When we think of philosophy majors ask the tough questions about life and humanity. They want to know who we are, why we do things and where our lives and society are headed.

When you think of Philosophy majors, you may think of college students sitting out on the lawn basking in the sun and pondering the meaning of life. You may wonder what you can learn from philosophers who have been dead for centuries, but philosophy majors do learn critical thinking skills that are crucial in several careers.

How to enhance it: Take classes in a variety of subjects. The more you know, the better your questions and your exploration of humanity will be. Classes in psychology and sociology would go well with philosophy courses.

What to do with it: Philosophy is great preparation for law school and most graduate school programs.

2. Recreation Management

Do you love skiing, visiting national parks, spending the day at an amusement park or any other kind of leisure activity? If you want to make a career running those kinds of places, majoring in recreation management might be for you.

On the surface, careers in recreation management may seem like all fun and games.
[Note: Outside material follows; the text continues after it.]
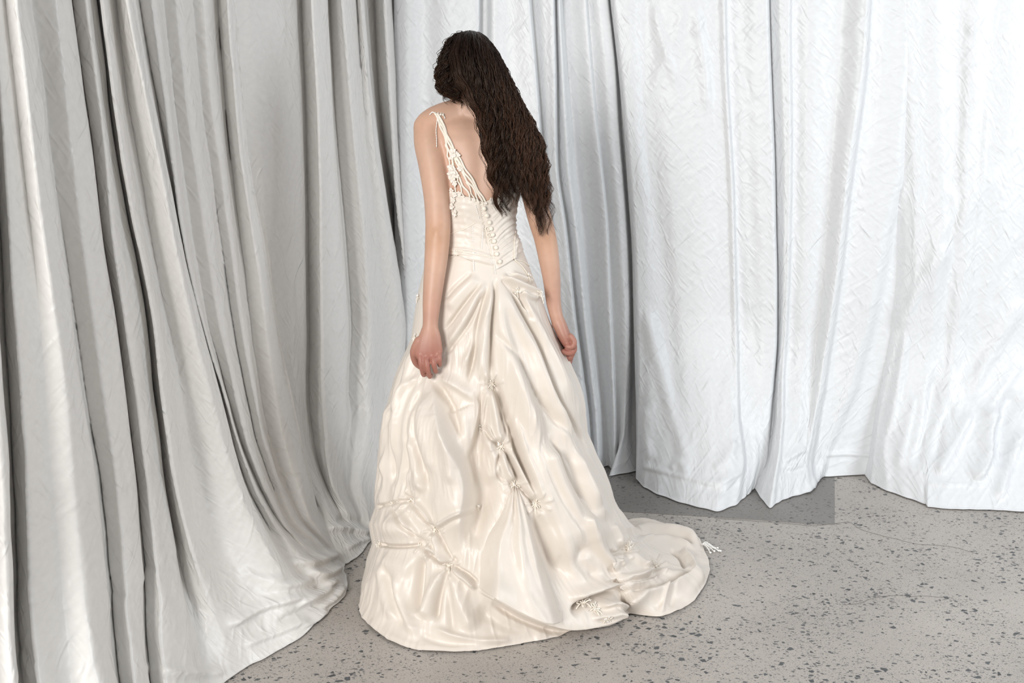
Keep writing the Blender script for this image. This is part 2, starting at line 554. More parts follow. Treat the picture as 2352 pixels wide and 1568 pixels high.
curt_left_a = curtain('curtain', WL, [
    (.03, [(-260, 0), (-230, 784), (-215, 1568)], .2),
    (.10, [(-190, 0), (-150, 784), (-120, 1568)], .28),
    (.02, [(-120, 0), (-90, 784), (-50, 1568)], .2),
    (.11, [(-70, 0), (-30, 500), (-10, 800), (15, 1100), (25, 1400), (28, 1568)], .30),
    (.02, [(-45, 0), (-16, 400), (5, 800), (22, 1000), (36, 1280), (42, 1568)], .2),
    (.01, [(-25, 0), (-5, 400), (14, 800), (28, 1000), (44, 1280), (50, 1568)], .2),
    (.09, [(-5, 0), (14, 400), (40, 800), (58, 1000), (70, 1280), (88, 1568)], .30),
    (.082, [(15, 0), (45, 300), (75, 600), (92, 800), (115, 1100), (140, 1300), (160, 1568)], .28),
    (.115, [(42, 0), (72, 300), (104, 600), (140, 800), (170, 1050), (195, 1300), (225, 1568)], .33),
    (.10, [(54, 0), (84, 153), (105, 357), (128, 510), (168, 768), (194, 972), (214, 1074), (230, 1227), (245, 1380), (260, 1568)], .30),
    (.035, [(62, 0), (92, 153), (113, 357), (137, 510), (178, 768), (203, 972), (224, 1074), (240, 1227), (255, 1380), (270, 1568)], .22),
    (.085, [(128, 0), (145, 153), (165, 332), (185, 510), (222, 768), (248, 972), (268, 1125), (285, 1278), (298, 1482), (306, 1568)], .29),
    (.075, [(158, 0), (178, 153), (204, 332), (224, 510), (263, 768), (286, 972), (306, 1125), (316, 1278), (326, 1482), (332, 1568)], .28),
    (.02, [(166, 0), (186, 153), (212, 332), (232, 510), (271, 768), (295, 972), (315, 1125), (325, 1278), (336, 1482), (342, 1568)], .2),
    (.075, [(199, 0), (219, 153), (245, 357), (260, 561), (289, 768), (320, 972), (345, 1176), (365, 1380), (378, 1568)], .27),
    (.06, [(216, 0), (232, 102), (246, 255), (266, 390), (292, 520), (318, 638), (335, 765), (360, 1000), (385, 1200), (420, 1400), (440, 1568)], .25),
    (.0, [(225, 0), (240, 102), (253, 255), (273, 390), (299, 520), (325, 638), (345, 765), (370, 1000), (395, 1200), (440, 1400), (470, 1540)], (505, 1585)),
    (.095, [(236, 0), (252, 110), (264, 230), (288, 400), (312, 520), (337, 640), (362, 768), (390, 1053), (425, 1227), (480, 1380), (530, 1470)], (570, 1534)),
    (.045, [(265, 0), (290, 230), (325, 430), (360, 640), (400, 800), (440, 1053), (485, 1227), (560, 1380)], (625, 1505)),
    (.115, [(291, 0), (316, 128), (347, 281), (378, 434), (408, 587), (449, 765), (492, 930), (530, 1085), (580, 1200), (640, 1310)], (690, 1470)),
    (.105, [(302, 0), (338, 200), (372, 370), (408, 560), (462, 768), (508, 935), (545, 1085), (600, 1205), (658, 1312)], (735, 1425)),
    (.02, [(314, 0), (350, 200), (384, 370), (420, 560), (474, 768), (520, 935), (557, 1085), (612, 1205), (672, 1300)], (770, 1392)),
    (.06, [(345, 0), (380, 255), (410, 510), (455, 700), (500, 850), (560, 1050), (625, 1200)], (788, 1372)),
    (.03, [(372, 0), (400, 255), (433, 510), (480, 765), (530, 930), (580, 1070), (640, 1200)], (794, 1350)),
    (.065, [(405, 0), (430, 255), (465, 510), (508, 765), (550, 950), (600, 1100), (655, 1215)], (798, 1328)),
    (.035, [(441, 0), (462, 255), (500, 510), (536, 765), (575, 950), (620, 1100), (668, 1210)], (792, 1312)),
    (.065, [(470, 0), (488, 255), (524, 510), (556, 765), (592, 950), (636, 1100), (680, 1200)], (795, 1300)),
    (.025, [(497, 0), (512, 200), (528, 350), (545, 510), (574, 765), (608, 960), (648, 1100), (690, 1195)], (790, 1290)),
    (.08, [(522, 0), (537, 200), (555, 380), (580, 540), (612, 765), (645, 960), (680, 1090), (712, 1190)], (795, 1282)),
    (.062, [(535, 0), (547, 153), (572, 408), (596, 530), (636, 775), (672, 950), (702, 1074), (728, 1190)], (794, 1275)),
    (.066, [(541, 0), (552, 153), (578, 408), (603, 530), (643, 775), (679, 947), (709, 1074), (735, 1190)], (792, 1270)),
], 'grey-white taffeta curtain nearest the camera on the left, its hem pooling on the concrete', MAT_CURT_L, zf=.62, fpow=2.2, seed=1,
    strokes=[
        ([(520, 1440), (590, 1400), (640, 1385), (700, 1370)], 14, 6, .02), ([(600, 1340), (660, 1345), (720, 1330)], 10, 7, .016),
        ([(550, 1310), (600, 1330), (655, 1325)], 8, 8, .012), ([(680, 1390), (740, 1360), (775, 1330)], 10, 6, .022),
        ([(640, 1430), (700, 1400), (745, 1385)], 8, 8, -.016), ([(700, 1310), (745, 1320), (785, 1300)], 9, 6, .02),
        ([(560, 1480), (640, 1450), (710, 1420)], 7, 7, .012), ([(720, 1350), (760, 1345), (785, 1340)], 6, 6, -.016),
        ([(660, 1290), (720, 1290), (780, 1270)], 12, 8, .018), ([(330, 1530), (420, 1545), (520, 1545)], 10, 8, .012),
        ([(735, 1395), (765, 1375), (790, 1345)], 6, 5, .018), ([(690, 1440), (725, 1425), (750, 1400)], 5, 5, .012),
    ])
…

You’d get to be around ski lodges, beautiful parks, or rollercoasters all day. For some people, it doesn’t seem like a “real” career at all. But there’s more to this major than meets the eye.

How to enhance it: Internships are a great way to put what you're learning in the classroom to good use. If your college is in an area where tourism is booming, you might be able to find an internship during the school year with a ski resort or national park. Summer internships are also a popular option. Many of these places also coordinate with schools and allow you to get college credit for your work.

What to do with it: Manage organizations in the leisure industry. You could also start your own company or a non-profit organization that educations students about national parks or teachers underserved children how to ski.

1. Actuarial Science

Actuaries usually work in the insurance business. They work with risks. So, when a company has a question about manufacturing a product in a different country, an actuary would talk to them about the risks. They determine what to charge an individual for car insurance.

Working in insurance may seem either dull or unimportant (or both!). But don’t let this first impression fool you. If you’re a fan of numbers, actuarial science would allow you to apply your math skills to real like scenarios.

How to enhance it: Try to meet actual actuaries and ask them questions about their lives and careers. You can probably find some names of people willing to talk to you by contacting the Society of Actuaries.

What to do with it: Actuaries usually move up in ranks fairly quickly and obtain executive positions and can make over $100,000 a year. They work in all areas of insurance, including but not limited to health insurance, car insurance, life insurance, pension plans and property insurance.

Quick Tips

  • Internships are a great way to gain practical experience that may be related to your field. If you want to major in philosophy or English but also want to do something completely different as a career, an internship would be a great addition to your resume. Check with your school's career center for tips on how to find internships in your area.
  • If you're a freshman or sophomore in college and haven't picked a major yet, chat with the professors in the majors you're considering. Sometimes they'll be able to tell you many of the different opportunities available to students after college.